Iceberg de duas pontas
Luciano Siqueira
Publicado no portal Vermelho e no Blog de Jamildo (Jornal do Commercio Online)
Uma imensa insatisfação com a qualidade dos serviços públicos e um sentimento de rejeição a tudo o que aparece como expressão da política tradicional – eis as duas pontas desse gigantesco iceberg que surge e se espraia pelas ruas do País através de manifestações de protesto.
Pesquisas permitem uma síntese possível das bandeiras espontaneamente alevantadas nas manifestações, que coloca a saúde no pódio dos serviços públicos cuja qualidade é questionada, seguindo-se a educação, o transporte, a segurança e a assim por diante. Reflexo de uma defasagem real entre a demanda - que se expande em nossas cidades, na proporção em que, nos últimos dez anos, inúmeras e inquestionáveis conquistas têm sido acumuladas, na esteira da expansão das oportunidades de trabalho, do crescimento da massa salarial e do ingresso no mercado de consumo – a capacidade de resposta dos governos. Num cenário que ganhou forma em apenas cinco décadas – dos anos 30 aos anos 80 do século passado -, caracterizado pelos estudiosos como “explosão urbana”, as conquistas obtidas se traduzem, a um só tempo, numa dupla sensação: de possibilidade de melhora da qualidade de vida e da necessidade de melhorar mais ainda.

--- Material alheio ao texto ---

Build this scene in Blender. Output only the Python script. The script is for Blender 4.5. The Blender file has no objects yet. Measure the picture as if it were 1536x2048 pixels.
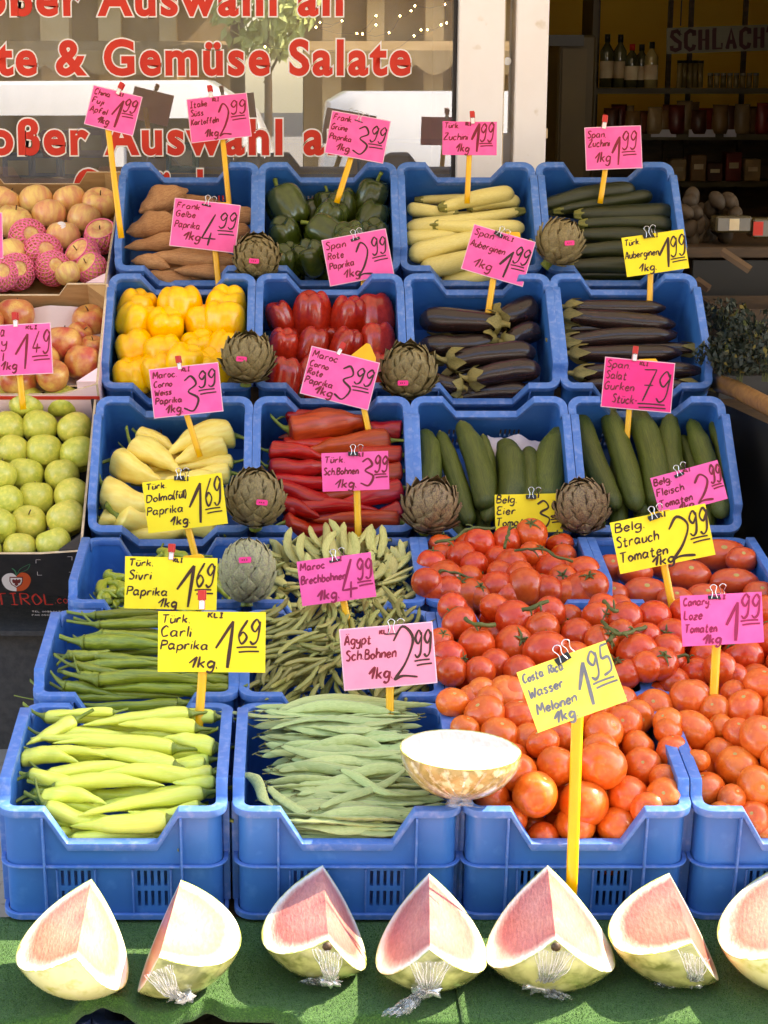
import bpy, bmesh, math, random
from mathutils import Vector, Matrix, Euler, noise
C = bpy.context.scene.collection
SC = bpy.context.scene
R = math.radians
PI = math.pi
V3 = Vector

# ------------------------------------------------------------------ camera, sky, sun, exposure
FPX, EYE, PITCH, CX0, CY0 = 3800.0, 1.65, R(12.5), 600.0, 1024.0
EYEP = V3((0, 0, EYE))
FW = V3((0, math.cos(PITCH), -math.sin(PITCH)))
UP = V3((0, math.sin(PITCH), math.cos(PITCH)))
cam = bpy.data.objects.new('camera', bpy.data.cameras.new('camera'))
C.objects.link(cam)
cam.location = EYEP
cam.rotation_euler = (PI / 2 - PITCH, 0, 0)
cam.data.sensor_fit = 'VERTICAL'
cam.data.sensor_height = 36
cam.data.lens = FPX / 2048 * 36
cam.data.shift_x = (768 - CX0) / 2048
cam.data.clip_start, cam.data.clip_end = 0.05, 500
SC.camera = cam

SUN = V3((0.68, 0.21, 0.70)).normalized()
W = bpy.data.worlds.new('World')
SC.world = W
W.use_nodes = True
wn = W.node_tree.nodes
sky = wn.new('ShaderNodeTexSky')
sky.sky_type = 'NISHITA'
sky.sun_disc = False
sky.sun_elevation = math.asin(SUN.z)
sky.sun_rotation = math.atan2(SUN.x, SUN.y)
W.node_tree.links.new(sky.outputs[0], wn['Background'].inputs[0])
wn['Background'].inputs[1].default_value = 0.15
sun = bpy.data.objects.new('sun', bpy.data.lights.new('sun', 'SUN'))
C.objects.link(sun)
sun.data.energy = 3.1
sun.data.angle = R(0.5)
sun.data.color = (1, 0.95, 0.86)
sun.rotation_euler = SUN.to_track_quat('Z', 'Y').to_euler()
SC.view_settings.view_transform = 'Standard'
SC.view_settings.look = 'None'
SC.view_settings.gamma = 1
SC.view_settings.use_curve_mapping = False
SC.view_settings.exposure = 2.42
SC.view_settings.use_white_balance = True      # the camera's white balance is set for open shade
SC.view_settings.white_balance_temperature = 7900
SC.view_settings.white_balance_tint = 12
SC.cycles.max_bounces = 8
SC.cycles.transparent_max_bounces = 12
SC.cycles.caustics_reflective = False
SC.cycles.caustics_refractive = False

# ------------------------------------------------------------------ projection helpers: where a thing of the photograph stands
def unproj(px, py, d):
    return EYEP + FW * d + V3((1, 0, 0)) * ((px - CX0) / FPX * d) + UP * (-(py - CY0) / FPX * d)
def ray(px, py):
    return (unproj(px, py, 1) - EYEP)
def on_plane(px, py, p, n):
    r = ray(px, py)
    return EYEP + r * ((p - EYEP).dot(n) / r.dot(n))
def at_y(px, py, Y):
    r = ray(px, py)
    return EYEP + r * (Y / r.y)
def at_z(px, py, z):
    r = ray(px, py)
    return EYEP + r * ((z - EYE) / r.z)
def depth(p):
    return (p - EYEP).dot(FW)

# ------------------------------------------------------------------ materials
def srgb(r, g, b):
    f = lambda c: c / 12.92 if c <= 0.04045 else ((c + 0.055) / 1.055) ** 2.4
    return (f(r / 255), f(g / 255), f(b / 255), 1)
MATS = {}
def mat(name, c1, c2=None, rough=0.5, scale=20, bump=0.0, bscale=None, detail=4, stretch=(1, 1, 1), rnd=0.0, hue=0.0,
        coat=0.0, sheen=0.0, sss=0.0, spec=0.5, lo=0.35, hi=0.65, c3=None, scale3=60, f3=(0.6, 0.7), dist=0.0, metal=0.0, rough2=None):
    """noise between c1 and c2, an optional sparse third colour, per-object random value / hue, bump"""
    if name in MATS: return MATS[name]
    m = bpy.data.materials.new(name); m.use_nodes = True
    nt = m.node_tree; N = nt.nodes; L = nt.links.new
    b = N['Principled BSDF']
    b.inputs['Roughness'].default_value = rough
    b.inputs['Coat Weight'].default_value = coat
    b.inputs['Coat Roughness'].default_value = 0.12
    b.inputs['Sheen Weight'].default_value = sheen
    b.inputs['Specular IOR Level'].default_value = spec
    b.inputs['Metallic'].default_value = metal
    if sss:
        b.inputs['Subsurface Weight'].default_value = sss
        b.inputs['Subsurface Radius'].default_value = (0.01, 0.006, 0.003)
        b.inputs['Subsurface Scale'].default_value = 0.6
    tc = N.new('ShaderNodeTexCoord'); mp = N.new('ShaderNodeMapping')
    oi = N.new('ShaderNodeObjectInfo')
    L(tc.outputs['Object'], mp.inputs[0]); mp.inputs['Scale'].default_value = stretch
    vm = N.new('ShaderNodeVectorMath'); vm.operation = 'ADD'
    cx = N.new('ShaderNodeCombineXYZ')
    mm = N.new('ShaderNodeMath'); mm.operation = 'MULTIPLY'; mm.inputs[1].default_value = 37
    L(oi.outputs['Random'], mm.inputs[0]); L(mm.outputs[0], cx.inputs[0]); L(mm.outputs[0], cx.inputs[1])
    L(mp.outputs[0], vm.inputs[0]); L(cx.outputs[0], vm.inputs[1])
    nz = N.new('ShaderNodeTexNoise'); nz.inputs['Scale'].default_value = scale; nz.inputs['Detail'].default_value = detail
    nz.inputs['Distortion'].default_value = dist
    L(vm.outputs[0], nz.inputs[0])
    cr = N.new('ShaderNodeValToRGB')
    cr.color_ramp.elements[0].position = lo; cr.color_ramp.elements[0].color = c1
    cr.color_ramp.elements[1].position = hi; cr.color_ramp.elements[1].color = c2 or c1
    L(nz.outputs[0], cr.inputs[0])
    col = cr.outputs[0]
    if c3:
        n3 = N.new('ShaderNodeTexNoise'); n3.inputs['Scale'].default_value = scale3; n3.inputs['Detail'].default_value = 3
        L(vm.outputs[0], n3.inputs[0])
        r3 = N.new('ShaderNodeValToRGB'); r3.color_ramp.elements[0].position = f3[0]; r3.color_ramp.elements[1].position = f3[1]
        L(n3.outputs[0], r3.inputs[0])
        mx = N.new('ShaderNodeMix'); mx.data_type = 'RGBA'
        L(r3.outputs[0], mx.inputs[0]); L(col, mx.inputs[6]); mx.inputs[7].default_value = c3
        col = mx.outputs[2]
    if rnd or hue:
        hs = N.new('ShaderNodeHueSaturation')
        r1 = N.new('ShaderNodeMapRange'); r1.inputs[3].default_value = 1 - rnd; r1.inputs[4].default_value = 1 + rnd
        L(oi.outputs['Random'], r1.inputs[0]); L(r1.outputs[0], hs.inputs['Value'])
        if hue:
            fr = N.new('ShaderNodeMath'); fr.operation = 'FRACT'
            m2 = N.new('ShaderNodeMath'); m2.operation = 'MULTIPLY'; m2.inputs[1].default_value = 7.31
            L(oi.outputs['Random'], m2.inputs[0]); L(m2.outputs[0], fr.inputs[0])
            r2 = N.new('ShaderNodeMapRange'); r2.inputs[3].default_value = 0.5 - hue; r2.inputs[4].default_value = 0.5 + hue
            L(fr.outputs[0], r2.inputs[0]); L(r2.outputs[0], hs.inputs['Hue'])
        L(col, hs.inputs['Color']); col = hs.outputs[0]
    L(col, b.inputs['Base Color'])
    if rough2 is not None:
        rr = N.new('ShaderNodeMapRange'); rr.inputs[1].default_value = 0.35; rr.inputs[2].default_value = 0.65
        rr.inputs[3].default_value = rough; rr.inputs[4].default_value = rough2
        L(nz.outputs[0], rr.inputs[0]); L(rr.outputs[0], b.inputs['Roughness'])
    if bump:
        nb = N.new('ShaderNodeTexNoise'); nb.inputs['Scale'].default_value = bscale or scale * 3; nb.inputs['Detail'].default_value = 3
        L(vm.outputs[0], nb.inputs[0])
        bp = N.new('ShaderNodeBump'); bp.inputs['Strength'].default_value = bump; bp.inputs['Distance'].default_value = 0.004
        L(nb.outputs[0], bp.inputs['Height']); L(bp.outputs[0], b.inputs['Normal'])
    MATS[name] = m
    return m

def film_mat(f_lo=.22, f_hi=.85):
    m = bpy.data.materials.new('cling_film'); m.use_nodes = True
    N = m.node_tree.nodes; L = m.node_tree.links.new
    t = N.new('ShaderNodeBsdfTransparent'); g = N.new('ShaderNodeBsdfGlossy'); d = N.new('ShaderNodeBsdfDiffuse')
    g.inputs['Roughness'].default_value = 0.08
    d.inputs['Color'].default_value = (0.9, 0.9, 0.92, 1)
    a = N.new('ShaderNodeMixShader'); a.inputs[0].default_value = 0.28
    L(g.outputs[0], a.inputs[1]); L(d.outputs[0], a.inputs[2])
    fz = N.new('ShaderNodeLayerWeight'); fz.inputs[0].default_value = 0.55
    rm = N.new('ShaderNodeMapRange'); rm.inputs[3].default_value = f_lo; rm.inputs[4].default_value = f_hi
    L(fz.outputs['Facing'], rm.inputs[0])
    x = N.new('ShaderNodeMixShader')
    L(rm.outputs[0], x.inputs[0]); L(t.outputs[0], x.inputs[1]); L(a.outputs[0], x.inputs[2])
    L(x.outputs[0], N['Material Output'].inputs[0])
    return m
def glass_mat(name, lo, hi, tint=(1, 1, 1, 1), haze=0.0):
    m = bpy.data.materials.new(name); m.use_nodes = True
    N = m.node_tree.nodes; L = m.node_tree.links.new
    t = N.new('ShaderNodeBsdfTransparent'); t.inputs[0].default_value = tint
    g = N.new('ShaderNodeBsdfGlossy'); g.inputs['Roughness'].default_value = 0.0
    fz = N.new('ShaderNodeFresnel'); fz.inputs[0].default_value = 1.5
    rm = N.new('ShaderNodeMapRange'); rm.inputs[1].default_value = 0.04; rm.inputs[3].default_value = lo; rm.inputs[4].default_value = hi
    L(fz.outputs[0], rm.inputs[0])
    x = N.new('ShaderNodeMixShader')
    L(rm.outputs[0], x.inputs[0]); L(t.outputs[0], x.inputs[1]); L(g.outputs[0], x.inputs[2])
    out = x.outputs[0]
    if haze:                                   # pale, uneven diffuse layer that paints a hazy veil of light on the pane
        d = N.new('ShaderNodeBsdfDiffuse'); d.inputs[0].default_value = (.8, .8, .8, 1)
        nz = N.new('ShaderNodeTexNoise'); nz.inputs['Scale'].default_value = 2.5; nz.inputs['Detail'].default_value = 5
        tc = N.new('ShaderNodeTexCoord'); mp = N.new('ShaderNodeMapping'); mp.inputs['Scale'].default_value = (3, 1, .6)
        L(tc.outputs['Object'], mp.inputs[0]); L(mp.outputs[0], nz.inputs[0])
        r2 = N.new('ShaderNodeMapRange'); r2.inputs[1].default_value = .3; r2.inputs[2].default_value = .7; r2.inputs[3].default_value = haze * .5; r2.inputs[4].default_value = haze * 1.6
        L(nz.outputs[0], r2.inputs[0]); y = N.new('ShaderNodeMixShader'); L(r2.outputs[0], y.inputs[0]); L(out, y.inputs[1]); L(d.outputs[0], y.inputs[2]); out = y.outputs[0]
    L(out, N['Material Output'].inputs[0])
    return m

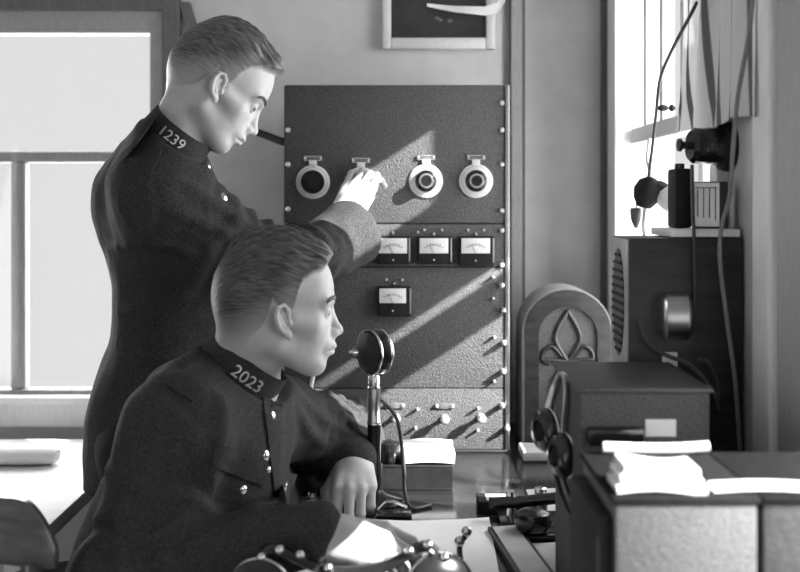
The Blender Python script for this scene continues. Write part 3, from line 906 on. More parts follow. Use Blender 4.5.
# unseen boards added outside the side window to cut the sun into bands
px = XR + .70; m = MB()
for z0, z1, a, b in ((1.838, 2.050, 1.2, 2.4), (1.722, 1.806, 1.575, 2.4), (2.222, 2.42, 1.2, 2.4)): m.box(px, px + .02, a, b, z0, z1, .003)
m.box(px, px + .02, 1.925, 2.4, 2.050, 2.222); m.box(px, px + .02, 2.005, 2.4, 0, 1.722); m.box(px, px + .02, 2.005, 2.4, 1.80, 1.84)
for y in (1.14, 2.4): m.box(px - .03, px + .05, y, y + .06, 0, 2.42, .004)
struct('sun_mask_boards', m, 'trim')

# ------------------------------------------------------------------ desks
DZ = .778
t = thing('desk', (.15, 2.0, 0), 'long polished dark desk carrying the radio panel, microphone and papers', 'desk')
m = MB(); m.box(-.205, .485, 1.30, 2.715, DZ - .032, DZ, .006); m.build('desk_top', 'desk', t)
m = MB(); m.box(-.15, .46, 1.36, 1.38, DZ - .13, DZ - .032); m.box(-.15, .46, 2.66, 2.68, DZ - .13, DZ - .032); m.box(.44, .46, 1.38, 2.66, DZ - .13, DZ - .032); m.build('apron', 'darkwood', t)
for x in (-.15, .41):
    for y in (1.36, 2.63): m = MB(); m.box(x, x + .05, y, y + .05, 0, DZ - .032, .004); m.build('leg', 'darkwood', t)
t = thing('side_table', (.30, 1.04, 0), 'dark side table under the grey metal cases at right', 'table')
m = MB(); m.box(.13, .485, .80, 1.285, DZ - .03, DZ, .005); m.build('table_top', 'desk', t)
for x in (.14, .43):
    for y in (.81, 1.23): m = MB(); m.box(x, x + .045, y, y + .045, 0, DZ - .03, .004); m.build('leg', 'darkwood', t)

# ------------------------------------------------------------------ radio rack
YP = 2.40; S = YP / F_PX
X = lambda px: (px - CX) * S
Z = lambda py: EYE - (py - HY) * S
rk = thing('radio_rack', (0, 2.52, DZ), 'tall black crinkle-finish radio panel with dials, meters and toggle switches on the desk', 'radio rack')
m = MB(); m.box(X(287), X(505), YP + .006, 2.64, DZ + .001, Z(88), .004); m.build('cabinet', 'matblack', rk)
m = MB(); m.box(X(505.2), X(509.5), YP - .003, YP + .03, DZ + .001, Z(85), .0015); m.build('upright', 'steel', rk)
for a, b in ((85, 223.5), (224.2, 266.5), (267.2, 388), (388.7, 449.5)):
    m = MB(); m.box(X(284), X(505), YP, YP + .006, Z(b), Z(a), .0022 if a > 90 else .004); m.build('front_panel', 'crinkle', rk)
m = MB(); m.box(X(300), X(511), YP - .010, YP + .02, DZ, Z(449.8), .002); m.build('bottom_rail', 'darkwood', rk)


def screw(px, py, r=.0055, L=.006, name='screw', mt='screw'):
    m = MB(); m.lathe([(r, 0), (r, L * .45), (r * .75, L * .85), (0, L)], (X(px), YP, Z(py)), (0, -1, 0), 14, False); m.build(name, mt, rk)


for py in (130, 164.5, 209): screw(288, py)
for py in (103, 130, 164.5, 210.7, 230.6, 265): screw(502, py)
for px_, py in ((393, 233), (377, 232), (418, 232), (424.5, 230), (434, 234), (442, 230), (468, 230), (484, 230), (476, 234), (386.5, 279.5), (394.5, 283.5), (402.5, 280)): screw(px_, py, .003, .004)
for px_, py in ((494, 337), (493, 277), (417.5, 409), (415.5, 427.5), (478, 408), (477.5, 430), (494, 381), (493, 298)): screw(px_, py, .0032, .012)
for px_, py in ((501.5, 285), (503, 310), (503.6, 342.5), (503, 371), (502, 405), (507, 428)): screw(px_, py, .0058, .020, 'thumb_screw')


def dial(px, py, knob=True):
    c = V((X(px), YP, Z(py))); R = .0365
    m = MB(); m.lathe([(0, 0), (R, 0), (R, .003), (R - .003, .0045), (R * .62, .0065), (0, .0065)], c, (0, -1, 0), 48, False)
    d = m.build('dial', 'ring', rk)
    m = MB()
    for k in range(50):
        a = math.radians(-150 + 300 * k / 49); l = .005 if k % 5 == 0 else .003
        u = V((math.sin(a), 0, math.cos(a))); w_ = V((u.z, 0, -u.x)) * .00045
        p = c + V((0, -.0051, 0)); q0 = p + u * (R - .004 - l); q1 = p + u * (R - .004)
        vs = [m.bm.verts.new(q) for q in (q0 - w_, q0 + w_, q1 + w_, q1 - w_)]; m.bm.faces.new(vs)
    m.build('scale_marks', 'ink', d)
    m = MB(); r = .0235
    if knob:
        m.lathe([(r, .005), (r, .009), (r - .002, .011), (.0155, .012), (.015, .022), (.0135, .0235), (0, .0235)], c, (0, -1, 0), 40, False)
        k = m.build('knob', 'black', d)
        m = MB(); m.lathe([(.0158, .012), (.0158, .0215), (.0145, .0245), (.0118, .0245), (.0110, .0225)], c, (0, -1, 0), 40, False); m.build('knob_ring', 'metal', d)
    else:
        m.lathe([(r + .002, .005), (r + .002, .012), (r, .014), (.017, .013), (.016, .015), (0, .015)], c, (0, -1, 0), 40, False); m.build('knob', 'matblack', d)
    m = MB(); cz = Z(py - 18.6); m.box(c.x - .0085, c.x + .0085, YP - .005, YP, cz - .0058, cz + .0058, .001); m.build('index_plate', 'ring', d)
    cz = Z(py - 23.6)
    m = MB(); m.box(c.x - .019, c.x + .019, YP - .0025, YP, cz - .005, cz + .005, .0008); pl = m.build('name_plate', 'plate', rk)
    m = MB(); q = .019
    for a, b, e, f in ((-q, q, .0040, .005), (-q, q, -.005, -.0040), (-q, -q + .0015, -.005, .005), (q - .0015, q, -.005, .005)):
        m.box(c.x + a, c.x + b, YP - .0032, YP - .002, cz + e, cz + f)
    m.build('border', 'screw', pl)
    for sx in (-.0165, .0165):
        m = MB(); m.ball((c.x + sx, YP - .003, cz), .0024, (1, .7, 1), 8); m.build('rivet', 'screw', pl)


dial(313, 182, False); dial(361, 184); dial(426, 181); dial(476, 181)


def meter(x0, x1, y0, y1, fx0, fx1, fy0, fy1):
    m = MB(); m.box(X(x0), X(x1), YP - .014, YP, Z(y1), Z(y0), .003, 3); c = m.build('meter', 'matblack', rk)
    m = MB(); m.box(X(fx0), X(fx1), YP - .0150, YP - .0135, Z(fy1), Z(fy0), .0005); m.build('face', 'face', c)
    cx = (X(fx0) + X(fx1)) / 2; R0 = .030; cz = Z(fy1) - .012; pts = []
    for k in range(13):
        a = math.radians(-38 + 76 * k / 12); pts.append(V((cx + math.sin(a) * R0, YP - .0153, cz + math.cos(a) * R0)))
    m = MB(); m.tube(pts, .00045, 6)
    for k in range(0, 13, 2):
        u = (pts[k] - V((cx, YP - .0153, cz))).normalized(); m.tube([pts[k], pts[k] + u * .0045], .0004, 5, smooth=False)
    m.build('scale', 'ink', c)
    m = MB(); m.tube([(cx, YP - .0156, cz + .012), (cx - .010, YP - .0156, cz + .031)], .0004, 5, smooth=False); m.build('needle', 'ink', c)
    m = MB(); m.box(X(x1) - .0045, X(x1) - .001, YP - .0152, YP - .012, Z(y1) + .006, Z(y0) - .004, .0008); m.build('edge_strip', 'steel', c)
    m = MB(); m.ball((cx, YP - .0145, Z((fy1 + y1) / 2 + 1)), .002, seg=8); m.build('zero_screw', 'screw', c)


meter(377, 410.5, 236, 264, 379, 407, 238, 253); meter(417, 452, 236, 264, 419.5, 448, 238, 253)
meter(458.5, 494, 236, 265.5, 461, 489.5, 238, 253); meter(378, 411.5, 286, 316, 379.5, 406, 288, 302.5)
for px_, py in ((346, 405), (395, 405.5), (444.5, 406)):
    m = MB(); m.box(X(px_ - 9), X(px_ + 9), YP - .003, YP, Z(py + 2.6), Z(py - 2.6), .0008); pl = m.build('name_plate', 'plate', rk)
    for sx in (-8, 8):
        m = MB(); m.ball((X(px_ + sx), YP - .003, Z(py)), .0042, (1, .7, 1), 10); m.build('rivet', 'screw', pl)
for px_, py in ((346, 418), (396, 417), (444.5, 418), (481, 417)):
    m = MB(); c = V((X(px_), YP, Z(py)))
    m.lathe([(.008, 0), (.008, .003), (.005, .004), (.0045, .012), (.0085, .017), (.0095, .024), (.006, .029), (0, .030)], c, (0, -1, 0), 20, False); m.build('toggle_switch', 'screw', rk)
# flat conduit running along the wall into the rack's left side
m = MB(); m.tube([W(300, 143, 2.56), W(284, 142, 2.56), W(270, 137, 2.60), W(254, 131, 2.66)], .009, 10, flat=(1, .6)); m.build('conduit', 'matblack', rk)

# ------------------------------------------------------------------ microphone
yM = 1.99; c = W(374, 352, yM); bx = c.x; sM = yM / F_PX
mic = thing('microphone', (bx, yM, DZ), 'round gauze-fronted microphone on a black and nickel desk stand', 'microphone')
ax = V((-.80, -.60, 0)).normalized(); R = 21.5 * sM
m = MB(); m.lathe([(0, -.020), (R * .8, -.020), (R, -.015), (R, .012), (R * .96, .014)], c, ax, 48, True); m.build('head', 'black', mic)
m = MB(); m.lathe([(R * .97, .006), (R * .90, .015), (R * .6, .021), (0, .024)], c, ax, 48, False); m.build('grille', 'mesh', mic)
for h in (.010, -.013):
    m = MB(); q = V((0, 0, 1)); w_ = ax.cross(q)
    m.tube([c + ax * h + (q * math.cos(a) + w_ * math.sin(a)) * R for a in [2 * PI * k / 40 for k in range(40)]], .0024, 8, True, False); m.build('rim', 'metal', mic)
zt = c.z - R
m = MB(); m.lathe([(.006, .002), (.0105, -.006), (.0105, -.022), (.0125, -.024), (.0125, -.029), (.0115, -.031), (.0115, -.083), (.0125, -.085), (.0125, -.090), (.0110, -.092)], (bx, yM, zt), (0, 0, 1), 24, True); m.build('upper_stem', 'metal', mic)
m = MB(); m.cyl((bx, yM, DZ + .02), (bx, yM, zt - .091), .0125, .0118); m.build('stem', 'black', mic)
m = MB(); m.lathe([(0, .001), (.055, .001), (.057, .006), (.050, .011), (.022, .017), (.015, .024), (0, .024)], (bx, yM, DZ), (0, 0, 1), 40, False); m.build('base', 'black', mic)
m = MB(); k = W(350, 356, yM + .03)
m.lathe([(.004, 0), (.011, .003), (.012, .010), (.008, .016), (.006, .022), (.011, .026), (.012, .032), (.006, .036), (0, .036)], c + V((-.045, .012, -.004)), (1, -.2, .12), 20, True); m.build('clamp_knob', 'metal', mic)
m = MB(); m.tube([c + V((-.004, .014, -R - .035)), W(393, 412, yM + .02), W(400, 432, yM + .02), W(404, 470, yM + .02), W(405, 492, yM), V((.02, yM - .05, DZ + .004)), V((.055, yM - .03, DZ + .004))], .0036, 8); m.build('cable', 'rubber', mic)
# ------------------------------------------------------------------ things on the desk
m = MB(); m.sheet(lambda u, v: V((-.195 + u * .335 + .01 * v, 1.50 + v * .375, DZ + .0008 + .0022 * math.sin(7 * u + 2 * v) ** 2 + .006 * max(0, u - .85) * 6 * v)), 24, 10, .0006)
tag(m.build('paper_sheet', 'paper'), 'large white sheet of paper spread on the desk under the hands', 'paper')
b0 = W(446, 497, 2.02)
bk = thing('book', (.035, 2.13, DZ), 'thick dark bound book lying behind the microphone stand', 'book')
m = MB(); m.box(-.025, .094, 2.09, 2.20, DZ + .0045, DZ + .0415, .001); m.build('pages', 'gpaper', bk)
m = MB(); m.box(-.032, .098, 2.075, 2.205, DZ + .0005, DZ + .004, .001); m.box(-.032, .098, 2.075, 2.205, DZ + .042, DZ + .046, .001); m.box(-.032, .098, 2.075, 2.080, DZ + .004, DZ + .042); m.build('cover', 'matblack', bk)
m = MB(); m.sheet(lambda u, v: V((.004 + u * .098, 2.08 + v * .125, DZ + .048 + .003 * math.sin(3 * u))), 10, 4, .018)
tag(m.build('paper_bundle', 'paper'), 'folded bundle of white papers on top of the dark book', 'papers')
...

A novidade é que essa dupla sensação emerge com tamanha força, que extrapola os limites dos movimentos sociais organizados. Daí o paradoxo: as reivindicações que vêm agora à tona constam das pautas de sindicatos e centrais sindicais, entidades estudantis nacionais e locais, organizações populares comunitárias e entidades democráticas ocupadas com questões gerais que dizem respeito às condições de existência nas cidades; entretanto, boa parte dos manifestantes não as reconhece como preexistentes, nem se sente representada por tais organizações.
De outra parte, faz-se compreensível a rejeição a partidos políticos e detentores de mandatos, alvos de ataque intenso, sistêmico e continuado por parte da mídia nos últimos anos. À primeira vista, poucos escapam à percepção negativa por parte das multidões – e assim mesmo correm o risco de serem confundidos com os que efetivamente praticaram atos ilícitos e merecem a repulsa da população.
Mas se assim é, como está não vai ficar. Ou bem a onda de protestos ganha sentido conseqüente e se direciona para a busca de soluções reais a serem negociadas junto aos poderes públicos, ou mergulha na dispersão; ou, pior ainda, se deixa levar pelo canto da sereia da direita, na espreita e sempre pronta a conspirar contra a ordem democrática.
Em ouras palavras, segue em disputa o sentido e o rumo da explosão urbana, pondo em pólos opostos forças que historicamente se organizam e se movimentam em favor dos pleitos ora levantados versus correntes oportunistas de variados matizes que nada têm a oferecer, senão a regressão social e de direitos. O desdobramento depende de muitos fatores, sobretudo da capacidade de discernimento da grande maioria insurreta, que não pode ser subestimada.